How do we stop the rot in world football?

Sepp Blatter Fifa 2018 World Cup

Fifa stinks, but England has nothing to be proud of either, having kept quiet about alleged bribes until now

LAST UPDATED AT 08:54 ON Wed 11 May 2011

The allegations of bribery and corruption at the top of Fifa, the governing body empowered to decide which nations should host the World Cup, have left even hardened football correspondents reeling.

Lord Triesman, the former FA chairman who led England's doomed bid for the 2018 Cup, told a Commons select committee yesterday of Fifa executive members demanding cash and, in one case, a knighthood, to look favourably at our bid.

At the same hearing, the Sunday Times presented evidence to suggest Qatar paid millions to two Fifa executive members to help secure their surprisingly successful bid for the 2022 Cup.

All the allegations have been strenously denied by the relevant parties. But as Martin Samuel writes in the Daily Mail, "it stinks" - not least because Triesman and others never said anything at the time.

"Fifa stink, but England's bid stinks, too," writes Samuel. "What men were these that knew this behaviour was going on, yet said nothing? It is obvious: we hoped there might be something in it for us, if we were good little boys and did as we were told."

Samuel argues it was disingenuous of the England bid team to blame the British media for alienating the Fifa decision-makers with last year's reports of bribery and corruption - "when in private they knew all along that the governing body was peopled by crooks, and were equally convinced the other countries could not be trusted".

The Mail man concludes: "We had our chance to be football's honest brokers very early on, and we chose instead to lie down with thieves."
 
Richard Williams in the Guardian questions England's attitude, too, asking why we should be surprised that Paraguay's Mr Football, Nicolás Leoz, would ask for a knighthood in exchange for his vote for the 2018 World Cup.

"To Leoz, it must have seemed a reasonable enough request," writes Williams. "That, he thought, was the way England worked. And who could blame him, since he must have known that he was talking to a beneficiary of a system [Triesman] by which honours are handed out ­ sometimes for public service, sometimes for campaign contributions.

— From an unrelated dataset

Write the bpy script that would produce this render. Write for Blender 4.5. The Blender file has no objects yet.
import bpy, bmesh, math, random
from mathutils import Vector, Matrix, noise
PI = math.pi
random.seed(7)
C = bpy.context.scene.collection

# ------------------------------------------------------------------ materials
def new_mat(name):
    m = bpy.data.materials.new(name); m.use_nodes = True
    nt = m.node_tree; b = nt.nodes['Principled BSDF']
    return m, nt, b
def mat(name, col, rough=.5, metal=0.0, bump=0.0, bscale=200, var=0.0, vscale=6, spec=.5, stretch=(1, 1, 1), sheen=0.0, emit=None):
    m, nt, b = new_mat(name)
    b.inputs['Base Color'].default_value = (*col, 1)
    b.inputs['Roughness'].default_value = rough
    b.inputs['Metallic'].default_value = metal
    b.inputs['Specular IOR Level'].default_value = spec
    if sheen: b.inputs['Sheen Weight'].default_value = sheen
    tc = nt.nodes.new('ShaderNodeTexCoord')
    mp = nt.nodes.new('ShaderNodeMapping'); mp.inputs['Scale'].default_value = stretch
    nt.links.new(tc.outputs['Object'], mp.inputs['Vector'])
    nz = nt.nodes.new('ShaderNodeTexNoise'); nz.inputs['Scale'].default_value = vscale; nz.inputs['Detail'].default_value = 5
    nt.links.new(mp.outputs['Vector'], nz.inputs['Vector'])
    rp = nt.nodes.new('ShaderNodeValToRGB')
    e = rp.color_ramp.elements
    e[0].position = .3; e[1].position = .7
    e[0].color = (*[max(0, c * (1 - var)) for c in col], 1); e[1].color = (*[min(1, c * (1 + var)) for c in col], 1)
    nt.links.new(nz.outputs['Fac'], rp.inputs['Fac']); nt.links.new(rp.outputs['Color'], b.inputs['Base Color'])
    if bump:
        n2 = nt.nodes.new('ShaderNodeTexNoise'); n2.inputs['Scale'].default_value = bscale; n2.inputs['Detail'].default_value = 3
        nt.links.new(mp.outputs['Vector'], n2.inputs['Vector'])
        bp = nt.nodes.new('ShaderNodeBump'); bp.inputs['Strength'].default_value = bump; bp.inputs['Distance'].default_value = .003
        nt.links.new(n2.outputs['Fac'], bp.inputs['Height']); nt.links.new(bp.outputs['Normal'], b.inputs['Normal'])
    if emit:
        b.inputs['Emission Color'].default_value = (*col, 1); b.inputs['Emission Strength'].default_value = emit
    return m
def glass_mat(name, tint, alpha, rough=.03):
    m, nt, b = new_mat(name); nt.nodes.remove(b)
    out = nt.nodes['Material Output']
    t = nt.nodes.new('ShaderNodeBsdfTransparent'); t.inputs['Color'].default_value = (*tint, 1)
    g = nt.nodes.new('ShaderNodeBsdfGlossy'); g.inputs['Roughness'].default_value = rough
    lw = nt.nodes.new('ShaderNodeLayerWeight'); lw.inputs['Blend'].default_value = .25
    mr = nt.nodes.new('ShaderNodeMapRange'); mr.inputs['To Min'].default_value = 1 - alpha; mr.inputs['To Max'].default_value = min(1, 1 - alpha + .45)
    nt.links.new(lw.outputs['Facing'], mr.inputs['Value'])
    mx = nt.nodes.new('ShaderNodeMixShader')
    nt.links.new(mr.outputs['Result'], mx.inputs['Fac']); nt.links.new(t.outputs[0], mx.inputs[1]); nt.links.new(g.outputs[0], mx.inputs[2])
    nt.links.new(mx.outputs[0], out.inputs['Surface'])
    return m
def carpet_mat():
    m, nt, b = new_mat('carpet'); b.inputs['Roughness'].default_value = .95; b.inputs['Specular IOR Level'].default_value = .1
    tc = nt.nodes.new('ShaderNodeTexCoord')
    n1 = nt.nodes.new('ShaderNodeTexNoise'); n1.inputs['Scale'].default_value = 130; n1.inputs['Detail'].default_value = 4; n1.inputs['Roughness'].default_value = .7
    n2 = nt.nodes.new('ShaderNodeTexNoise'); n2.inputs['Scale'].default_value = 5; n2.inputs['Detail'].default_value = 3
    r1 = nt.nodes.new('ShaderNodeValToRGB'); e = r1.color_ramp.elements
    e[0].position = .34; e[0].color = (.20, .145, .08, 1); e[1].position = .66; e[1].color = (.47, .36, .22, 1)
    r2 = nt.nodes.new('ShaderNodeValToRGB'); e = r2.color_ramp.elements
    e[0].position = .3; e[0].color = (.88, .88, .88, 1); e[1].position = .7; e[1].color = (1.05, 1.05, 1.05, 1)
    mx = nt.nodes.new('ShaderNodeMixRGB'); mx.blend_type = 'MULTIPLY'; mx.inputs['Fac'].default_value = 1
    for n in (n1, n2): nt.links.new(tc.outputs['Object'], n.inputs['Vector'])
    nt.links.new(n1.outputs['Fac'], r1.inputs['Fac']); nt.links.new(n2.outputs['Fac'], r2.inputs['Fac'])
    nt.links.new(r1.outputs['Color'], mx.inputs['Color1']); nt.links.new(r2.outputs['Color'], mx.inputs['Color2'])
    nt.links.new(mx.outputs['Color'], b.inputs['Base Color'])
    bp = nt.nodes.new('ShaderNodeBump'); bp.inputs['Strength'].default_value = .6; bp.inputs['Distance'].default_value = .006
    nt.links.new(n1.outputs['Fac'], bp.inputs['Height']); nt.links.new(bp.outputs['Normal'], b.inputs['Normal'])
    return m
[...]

"It was the job of Lord Triesman, part of a delegation including a royal prince and a new prime minister who created more than 100 new peers in his first year in office, to declare with a straight face that this is not the way we go about things in the UK.

"According to Triesman, Leoz listened to the rebuff, then 'shrugged his shoulders and walked away'. He may or may not have believed what he had been told."

So, how does Fifa ride this storm, and what if anything can England do to help clean up world football?

The BBC's sports editor David Bond says the most significant allegations presented yesterday came in the new evidence handed in by the Sunday Times which claimed that two Fifa executives - Issa Hayatou of Cameroon and Jacques Anouma of Ivory Coast - were paid $1.5m for supporting Qatar.

"To put all this into context," writes Bond, "eight members of the Fifa executive committee at around the time of the vote have now been accused of or found guilty of corruption or breaking Fifa's ethics code. This is a seminal moment for Fifa."

Fifa president Sepp Blatter has said in the past his body would act immediately if presented with any evidence of wrongdoing.

"Blatter is bidding for a fourth term as president in three weeks," says Bond. "And while he has not been accused of any wrongdoing, all these claims have come on his watch. Unless he acts swiftly and decisively, Fifa may soon not have a reputation left to protect."

In the view of the Times, there is only one option for the English FA - Triesman must confront Fifa directly with the allegations even if he believes they will 'fall on deaf ears' and whatever the cost to England's hopes of holding a World Cup in the future.

"What this [episode] tells sports fans is that a culture of tolerating corruption has permeated one of the most important international sporting bodies, and that even the honest have had too much at stake to insist on its eradication," thunders the Times in an editorial.

"This must end, at least as far as Britain is concerned, right now. Even if the home nations host no other shindig this millennium, we should lead in confronting the betrayal of sporting ideals that allowing such practices represents. Someone has to stop this and it might as well be us." · 

Comments

Well the first thing is get rid of Sepp Blatter...Then get a whole new comitee!

Why did we send David Cameron and Prince William (there must have been extra costs for security)? What do they have to do with football? Isn't it time we said football is just a game, nothing more? Why should we want to attract football competitions?